Key Tax Forms for Side Hustlers

  • 1099-NEC: The form you receive reporting nonemployee compensation.
  • Schedule C: The form you file to report profit or loss from your business.
  • Schedule SE: The form used to calculate your self-employment tax.

If you are making money, the government wants its cut. Build the cost of compliance into your pricing, pay your quarterly estimates, and stop treating your side hustle income like a secret stash. The peace of mind is worth a lot more than a 10% underpayment penalty.

FAQs About Side Hustle Taxes

Do I have to report side hustle income under $600?

Yes. The $600 threshold only dictates whether a platform is required to issue a 1099 form. All earned income must be reported to the IRS regardless of the amount.

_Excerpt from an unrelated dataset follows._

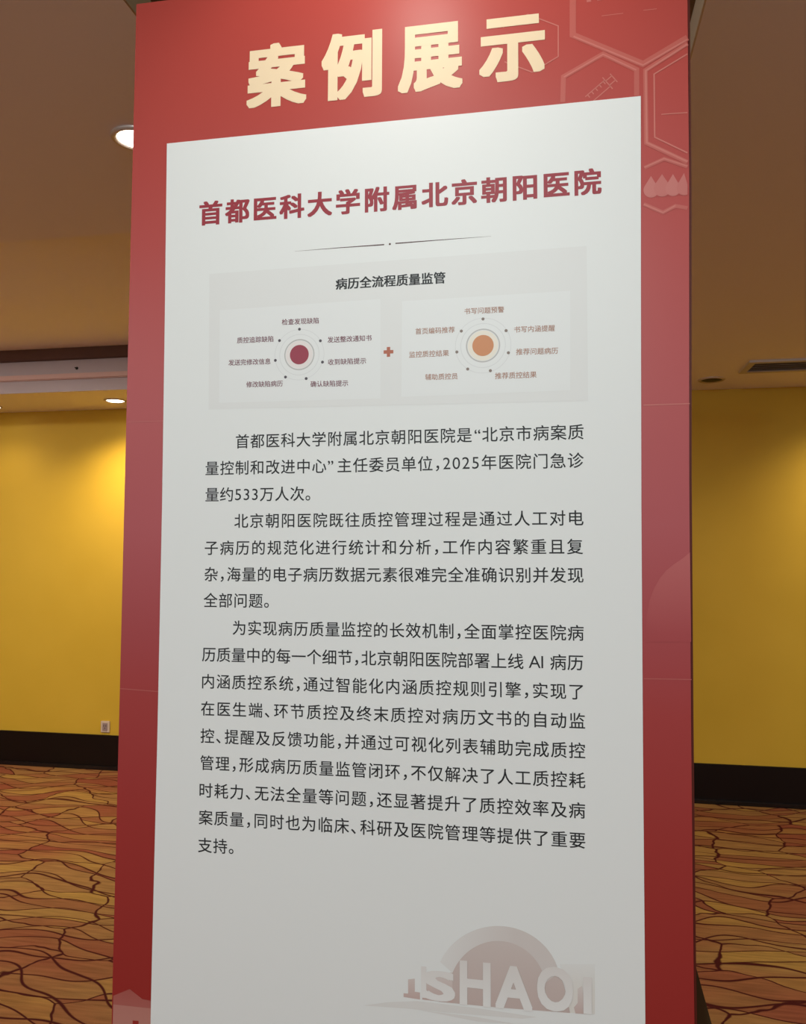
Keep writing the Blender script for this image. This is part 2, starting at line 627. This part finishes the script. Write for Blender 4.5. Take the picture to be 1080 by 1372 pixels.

What happens if I don’t report side hustle income?

You will likely face failure-to-pay penalties, daily compounding interest, and a high probability of an audit from the Internal Revenue Service.

How much should I set aside for side hustle taxes?

Most tax professionals recommend saving 25% to 30% of your gross side hustle income to cover both federal and state tax liabilities, including the self-employment tax.

Can the IRS track cash or app payments?

Yes. Payment platforms and bank deposit records can and will be used to identify unreported income during an audit.

Do I need to pay taxes if this is just a hobby?

Yes. If your activity is not profit-driven, it may be classified as a hobby under IRS rules. The income is still taxable, but your ability to claim deductions will be severely limited.